Parable of the Sower: 2. Choose to Pay it Forward or Break the Chain


One of the phrases that have entered our vocabulary in the past few years is “pay it forward”, meaning to do a random act of kindness for someone whom you do not expect to pay you back (hence the phrase “pay it forward“).   This is a great concept, and is to be commended.

But what if you have received an unkindness, an insult, an injury, from someone?    In that case, you should not pay it forward, although that is the source of a lot of inter-generational family drama.   Rather, you should break the chain and let the unkindness stop at your doorstep.

Let me give you an example.   My parents both had one of their parents abandon them, one through alcoholism when he was a child, and the other one through her mother who didn’t want to stay in the same house with her abusive husband.   These created childhood issues that remained with them throughout adulthood, but one thing they were committed to was the idea that they would never abandon their own children.    Later when we had grown to adulthood, we found out that they did have their fights as all couples do, but whenever it would get seriously enough for one of them to think of walking out on the marriage, they always reconciled to stay together and work out their differences for the sake of remaining married for the sake of the children.    Being the recipient of such devotion, we never knew that they had never experienced the same security when they themselves were kids, which meant that their own performance as parents was even more exemplary by comparison.

In the past five years, I’ve grown to be a fan of Pema Chödrön, an ordained nun of Tibetan Buddhism, who in her book When things fall apart: heart advice for difficult times, describes the meditation practice known as tonglen, where you breathe in the suffering of others on the intake breath, and you breathe out peace, forgiving, and healing on the outtake breath.    It’s a very powerful technique, and at some point I realized my philosophy of choosing to pay it forward or to break the chain is a living manifestation of this meditation technique.   If you encounter suffering of others, or their negative emotions, you absorb it as you do on the intake breath of tonglen, but you neutralize it and do not breathe it out.    Instead you spread positive deeds by “paying it forward” as you do on the outtake breath of tonglen.

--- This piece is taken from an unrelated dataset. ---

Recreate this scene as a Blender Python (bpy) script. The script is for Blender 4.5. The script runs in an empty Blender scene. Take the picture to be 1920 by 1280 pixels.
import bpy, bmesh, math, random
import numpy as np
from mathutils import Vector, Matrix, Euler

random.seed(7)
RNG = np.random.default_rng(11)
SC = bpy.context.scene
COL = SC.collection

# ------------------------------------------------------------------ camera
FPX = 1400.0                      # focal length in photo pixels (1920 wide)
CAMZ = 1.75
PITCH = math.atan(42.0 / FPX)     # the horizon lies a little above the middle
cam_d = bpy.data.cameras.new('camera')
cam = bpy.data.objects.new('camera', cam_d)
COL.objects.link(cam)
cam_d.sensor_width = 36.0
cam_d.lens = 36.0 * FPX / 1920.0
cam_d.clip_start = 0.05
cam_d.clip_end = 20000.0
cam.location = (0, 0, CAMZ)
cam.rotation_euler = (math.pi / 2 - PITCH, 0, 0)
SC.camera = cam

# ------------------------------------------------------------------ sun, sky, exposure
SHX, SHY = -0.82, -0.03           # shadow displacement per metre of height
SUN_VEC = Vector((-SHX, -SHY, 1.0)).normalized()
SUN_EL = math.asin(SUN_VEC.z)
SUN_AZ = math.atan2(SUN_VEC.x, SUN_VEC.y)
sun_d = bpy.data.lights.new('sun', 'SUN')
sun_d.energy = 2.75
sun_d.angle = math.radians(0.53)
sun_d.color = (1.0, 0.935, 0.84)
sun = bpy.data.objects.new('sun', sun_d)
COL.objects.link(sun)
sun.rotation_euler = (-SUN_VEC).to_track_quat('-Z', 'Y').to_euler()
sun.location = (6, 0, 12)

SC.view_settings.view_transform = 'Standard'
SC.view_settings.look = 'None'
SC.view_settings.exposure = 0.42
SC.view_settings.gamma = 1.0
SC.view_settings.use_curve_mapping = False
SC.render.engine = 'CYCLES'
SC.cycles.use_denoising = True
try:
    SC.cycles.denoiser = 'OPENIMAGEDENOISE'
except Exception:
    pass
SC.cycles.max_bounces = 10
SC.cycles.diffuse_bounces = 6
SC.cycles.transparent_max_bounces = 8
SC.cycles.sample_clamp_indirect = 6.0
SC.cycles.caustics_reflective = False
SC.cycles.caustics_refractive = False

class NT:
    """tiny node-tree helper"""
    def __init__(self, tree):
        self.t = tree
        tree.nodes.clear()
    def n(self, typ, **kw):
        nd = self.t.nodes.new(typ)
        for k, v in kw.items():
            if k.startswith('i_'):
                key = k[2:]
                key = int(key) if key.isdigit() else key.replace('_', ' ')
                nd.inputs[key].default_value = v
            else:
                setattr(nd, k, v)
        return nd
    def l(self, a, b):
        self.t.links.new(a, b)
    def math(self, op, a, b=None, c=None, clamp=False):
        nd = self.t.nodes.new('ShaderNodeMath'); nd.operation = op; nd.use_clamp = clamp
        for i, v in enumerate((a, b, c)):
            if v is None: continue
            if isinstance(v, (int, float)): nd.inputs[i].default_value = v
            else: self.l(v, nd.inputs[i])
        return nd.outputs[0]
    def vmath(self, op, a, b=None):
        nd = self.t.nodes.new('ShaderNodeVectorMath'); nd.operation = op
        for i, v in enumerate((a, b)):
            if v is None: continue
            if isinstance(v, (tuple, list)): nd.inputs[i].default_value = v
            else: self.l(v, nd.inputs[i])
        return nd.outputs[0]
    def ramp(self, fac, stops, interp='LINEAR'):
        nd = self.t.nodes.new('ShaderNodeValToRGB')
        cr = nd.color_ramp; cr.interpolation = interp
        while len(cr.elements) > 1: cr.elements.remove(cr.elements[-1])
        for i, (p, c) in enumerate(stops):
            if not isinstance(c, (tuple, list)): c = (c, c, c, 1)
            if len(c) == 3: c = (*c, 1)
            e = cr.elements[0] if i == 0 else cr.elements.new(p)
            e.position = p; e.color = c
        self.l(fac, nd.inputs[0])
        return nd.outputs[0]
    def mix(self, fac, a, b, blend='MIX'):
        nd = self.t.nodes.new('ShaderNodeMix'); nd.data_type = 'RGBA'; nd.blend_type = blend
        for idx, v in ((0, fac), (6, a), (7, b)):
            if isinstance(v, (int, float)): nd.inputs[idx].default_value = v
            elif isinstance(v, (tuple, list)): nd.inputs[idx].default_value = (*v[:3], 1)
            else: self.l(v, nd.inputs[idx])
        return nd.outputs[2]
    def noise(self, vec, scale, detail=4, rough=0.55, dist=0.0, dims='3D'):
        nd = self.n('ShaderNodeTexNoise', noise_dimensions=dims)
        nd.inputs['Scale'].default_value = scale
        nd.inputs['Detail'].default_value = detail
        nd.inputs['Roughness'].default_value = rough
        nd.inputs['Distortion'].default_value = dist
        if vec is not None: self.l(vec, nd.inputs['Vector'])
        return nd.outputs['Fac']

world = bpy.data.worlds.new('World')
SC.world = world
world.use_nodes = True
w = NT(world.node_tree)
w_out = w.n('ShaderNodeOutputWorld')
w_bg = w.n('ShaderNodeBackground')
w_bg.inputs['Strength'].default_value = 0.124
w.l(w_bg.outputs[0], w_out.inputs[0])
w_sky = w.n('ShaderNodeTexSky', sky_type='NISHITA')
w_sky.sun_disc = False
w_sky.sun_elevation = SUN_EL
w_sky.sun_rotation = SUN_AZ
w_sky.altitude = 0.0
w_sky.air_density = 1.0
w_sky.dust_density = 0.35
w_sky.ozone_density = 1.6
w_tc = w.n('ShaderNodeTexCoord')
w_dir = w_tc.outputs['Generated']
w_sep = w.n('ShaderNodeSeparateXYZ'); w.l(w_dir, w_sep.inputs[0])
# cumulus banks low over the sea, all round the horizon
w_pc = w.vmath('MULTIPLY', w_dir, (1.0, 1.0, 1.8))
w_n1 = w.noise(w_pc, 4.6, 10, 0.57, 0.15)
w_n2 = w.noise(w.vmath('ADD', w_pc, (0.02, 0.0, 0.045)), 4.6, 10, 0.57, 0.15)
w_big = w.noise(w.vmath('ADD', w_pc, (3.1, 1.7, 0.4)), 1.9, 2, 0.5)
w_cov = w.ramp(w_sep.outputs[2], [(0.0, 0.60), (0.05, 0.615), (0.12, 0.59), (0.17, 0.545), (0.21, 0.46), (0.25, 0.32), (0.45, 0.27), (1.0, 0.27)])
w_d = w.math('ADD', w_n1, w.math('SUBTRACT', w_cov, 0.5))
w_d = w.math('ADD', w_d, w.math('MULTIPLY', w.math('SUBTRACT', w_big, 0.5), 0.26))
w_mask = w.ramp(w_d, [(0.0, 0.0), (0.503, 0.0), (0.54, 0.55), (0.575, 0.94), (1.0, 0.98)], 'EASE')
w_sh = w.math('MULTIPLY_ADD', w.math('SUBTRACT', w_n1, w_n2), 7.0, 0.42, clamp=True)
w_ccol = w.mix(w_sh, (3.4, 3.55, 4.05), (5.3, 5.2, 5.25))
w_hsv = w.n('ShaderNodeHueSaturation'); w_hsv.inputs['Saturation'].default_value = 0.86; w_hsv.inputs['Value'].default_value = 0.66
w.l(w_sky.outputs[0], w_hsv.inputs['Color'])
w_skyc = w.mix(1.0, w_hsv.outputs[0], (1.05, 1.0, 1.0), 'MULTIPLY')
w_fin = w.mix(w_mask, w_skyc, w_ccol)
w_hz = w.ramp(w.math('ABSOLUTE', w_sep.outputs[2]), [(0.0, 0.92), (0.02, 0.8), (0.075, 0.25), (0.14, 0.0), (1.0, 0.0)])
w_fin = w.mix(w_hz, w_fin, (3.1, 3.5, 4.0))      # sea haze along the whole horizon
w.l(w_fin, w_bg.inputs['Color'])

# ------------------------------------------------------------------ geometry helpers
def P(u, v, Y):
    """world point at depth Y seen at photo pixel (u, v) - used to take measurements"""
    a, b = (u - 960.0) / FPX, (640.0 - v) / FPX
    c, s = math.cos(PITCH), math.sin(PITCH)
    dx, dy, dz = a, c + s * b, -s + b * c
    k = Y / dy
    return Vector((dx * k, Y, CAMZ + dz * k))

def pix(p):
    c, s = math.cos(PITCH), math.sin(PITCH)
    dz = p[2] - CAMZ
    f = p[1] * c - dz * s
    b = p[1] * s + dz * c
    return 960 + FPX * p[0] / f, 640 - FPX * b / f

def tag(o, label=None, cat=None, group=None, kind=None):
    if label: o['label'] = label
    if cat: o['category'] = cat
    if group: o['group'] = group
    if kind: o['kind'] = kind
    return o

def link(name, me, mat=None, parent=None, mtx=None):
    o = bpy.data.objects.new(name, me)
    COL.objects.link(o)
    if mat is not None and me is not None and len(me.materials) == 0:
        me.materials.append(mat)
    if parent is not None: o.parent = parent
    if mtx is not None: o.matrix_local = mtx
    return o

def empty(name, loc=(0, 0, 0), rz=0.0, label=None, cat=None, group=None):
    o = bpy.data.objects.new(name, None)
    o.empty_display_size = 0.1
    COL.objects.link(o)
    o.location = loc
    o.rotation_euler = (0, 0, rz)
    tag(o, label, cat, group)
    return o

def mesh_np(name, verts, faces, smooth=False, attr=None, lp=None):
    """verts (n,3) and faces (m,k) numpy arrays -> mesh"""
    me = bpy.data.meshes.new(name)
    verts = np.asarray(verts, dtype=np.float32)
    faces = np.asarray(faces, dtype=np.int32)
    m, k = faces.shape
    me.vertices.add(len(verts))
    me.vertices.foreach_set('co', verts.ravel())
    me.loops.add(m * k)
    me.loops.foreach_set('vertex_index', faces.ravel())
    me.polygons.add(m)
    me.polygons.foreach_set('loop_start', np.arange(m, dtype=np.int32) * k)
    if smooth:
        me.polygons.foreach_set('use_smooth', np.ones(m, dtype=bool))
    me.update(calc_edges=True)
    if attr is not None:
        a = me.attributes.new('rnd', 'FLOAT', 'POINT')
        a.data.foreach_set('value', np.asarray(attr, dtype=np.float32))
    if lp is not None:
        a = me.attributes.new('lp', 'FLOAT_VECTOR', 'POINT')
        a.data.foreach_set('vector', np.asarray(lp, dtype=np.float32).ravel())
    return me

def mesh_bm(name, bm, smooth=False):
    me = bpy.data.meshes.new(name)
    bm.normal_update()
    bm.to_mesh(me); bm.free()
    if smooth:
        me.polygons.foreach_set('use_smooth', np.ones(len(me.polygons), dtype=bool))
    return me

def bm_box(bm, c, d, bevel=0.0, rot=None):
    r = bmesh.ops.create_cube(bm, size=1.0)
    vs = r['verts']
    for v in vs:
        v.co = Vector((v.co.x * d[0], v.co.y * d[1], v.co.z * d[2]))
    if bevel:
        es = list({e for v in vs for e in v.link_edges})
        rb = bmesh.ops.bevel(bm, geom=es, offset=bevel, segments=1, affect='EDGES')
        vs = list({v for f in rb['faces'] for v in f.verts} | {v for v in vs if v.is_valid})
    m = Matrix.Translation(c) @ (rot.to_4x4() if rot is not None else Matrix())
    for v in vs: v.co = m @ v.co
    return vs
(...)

This is something that I weave into all my activities, including, for example, Toastmasters.   When I joined Toastmasters, I had no mentor.   For months, I stumbled into what I was supposed to do by the power of osmosis and observation from watching what others did.    I realized later on that there was a lot that I was doing wrong that I wasn’t aware of.   I could have been bitter about the wasted time and wasted opportunity, but instead I turned that negative emotion into a fierce determination that, when I was a club officer, I would make sure that new members got a mentor to help them figure out how to work the Toastmasters program.   And that’s what I did with Jeffrey Lewis, a new member in our club.   However, although I did not expect to be paid back for my kindness to him, I ended up being rewarded anyway.   Just recently, when I made my application for the Advanced Communicator Gold award, I used that experience as a mentor to Jeffrey Lewis as fulfilling one of my requirements for the award.   So three years later, it has come to be a help to me in my own advancement within Toastmasters.

So, although you should not “Pay it Forward” with an eye towards any benefit for yourself, don’t worry, the reward will come, even if not from the person to whom you paid that kindness.   And by NOT paying forward any unkindnesses you receive, but rather breaking the chain, you make the world a better place.